Todo aquello parece que fue en vano. A juzgar por la discusión de la recompensa por el cadáver de Iván Ríos, la doctrina de la legalidad no les entró. Que la ilegalidad no se puede atacar con ilegalidad y, por el camino de esa premisa, que la pena de muerte no puede ser recompensada. Que no se puede, que no se debe volver pedagogía que el crimen paga. Eso, que en cualquier sociedad respetuosa y que hubiera huido ya de los terrenos de la barbarie no sería siquiera tema de conversación, en Colombia es una discusión visceral y brutal en la que me produce pánico oír y leer a quienes están de acuerdo con pagar por el crimen porque la platica es la platica. Y que se entregue pronto, dice la muy solapada presidente del Congreso. Y que sea en un acto público ejemplar, dice el muy olímpico Benedetti. Qué asco.

Tampoco parece que hubieran oído –o si las oyeron las ignoraron, o si no las ignoraron no las entendieron– todas las voces que reubicaron el conflicto colombiano como colombiano para darle así una bofetada al insólito mercadeo que se ha hecho de que nuestro desangre es asunto internacional. Que en él también tienen que ver los vecinos y que por ello merecemos más que palmaditas en la espalda, como lo dijo Uribe en dos o en tres ocasiones.

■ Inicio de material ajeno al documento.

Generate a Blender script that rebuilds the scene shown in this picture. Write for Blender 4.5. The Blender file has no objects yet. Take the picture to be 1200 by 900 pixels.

Tienen razón todos –venezolanos, ecuatorianos, brasileños, peruanos, panameños, todos– al señalar con énfasis que el conflicto es colombiano y que es Colombia la que debe frenar la sangría que la baña desde hace medio siglo. Y que desde hace toda esa vida ni gobernantes ni políticos colombianos han sabido frenar. O no han querido frenar. Que nadie más que nosotros mismos somos los responsables de esta incapacidad de resolver el conflicto. Y que si a nosotros nos tiene hartos –siendo nosotros los que lo originamos y lo mantenemos y lo padecemos– cómo tendrá a los vecinos que ni lo originaron ni lo mantienen y sí lo tienen que padecer.

El acuerdo de Santo Domingo que fue tan instantáneo y tan sorpresivo, está pegado con babas. Y a nadie le corresponde más que a Colombia encontrar un pegante para que lo haga duradero. Y no sólo en lo que tiene que ver con el lío de fronteras, sino por todo lo que hay que hacer aquí adentro que es de donde se produce su onda expansiva. Que se acoja la legalidad como la única manera para derrotar sin atenuantes a la ilegalidad. Que se archive esa cierta postura claudicante de reclamarle a la comunidad internacional que nos entienda porque el problema también es de ella. Que se reconozca que la Cancillería y el servicio diplomático se inventaron para que funcionen. Que se considere que el fin del conflicto será político o no será. Que el acuerdo humanitario no es declinar posiciones sino ocupar las posiciones que supuestamente ha ganado la llamada seguridad democrática.

Pero para llegar a todo ello se necesitan oídos. Y humildad. Dos virtudes que no suelen adornar a Uribe ni a ninguno de los del flamante ochenta por ciento.